7. An optical reader according to Claim 1 wherein the optical reader comprises a handheld scanner having a head portion, and wherein the plurality of infrared transmitters comprises four LED's circumferentially disposed about a bottom of the handle portion, evenly spaced about a perimeter thereof.

8. A portable optical reader comprising: an optical reader housing, said optical reader housing comprising a head portion and a handle portion; and a plurality of infrared transmitters constructed and arranged upon said handle portion of said optical reader housing in a pattern allowing substantially omni-directional orientation of said optical reader, while maintaining a relatively clear signal path to a remote infrared receiver.

9. An optical reader according to Claim 8 further comprising: an optical lens; a detector; and an analog processor.

10. An optical data reading system comprising an optical data reader and a remote infrared receiver, the optical data reader comprising an optical lens, a detector, an analog processor, and a plurality of infrared transmitters, disposed in a pattern allowing substantially omni-directional orientation of said optical reader, while maintaining a clear signal path to the remote infrared receiver; and the infrared receiver comprising a demodulator, a filter, and a voltage converter; wherein said infrared receiver is connectable to an external data processor.

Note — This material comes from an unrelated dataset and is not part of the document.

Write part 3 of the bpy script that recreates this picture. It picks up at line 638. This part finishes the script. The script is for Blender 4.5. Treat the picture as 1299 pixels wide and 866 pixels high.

11. An optical reading system according to Claim 10 wherein said infrared receiver includes a power regulator.

12. An optical reading system according to Claim 10 wherein said infrared receiver includes transmitting circuitry enabling two-way communication between said optical reader and said external data processor.

13. An optical reader according to Claim 10 wherein the optical data reader comprises a handheld scanner having a head portion and a handle portion and wherein the plurality of infrared transmitters comprises four LED's circumferentially disposed about a bottom of the handle portion, evenly spaced about a perimeter thereof.

14. A method of reading data with a portable optical reader, comprising the steps of: receiving light on a photodetector, and generating a photodetector output signal in response thereto, said photodetector being located on a portable optical reader; processing said photodetector output signal, thereby producing a processed photodetector signal; modulating said processed photodetector signal, thereby producing a modulated photodetector signal; and transmitting said modulated photodetector signal simultaneously from a plurality of infrared transmission sources in such a manner as to maintain a relatively clear signal path with stationary infrared receiver regardless of which way the portable optical reader is oriented.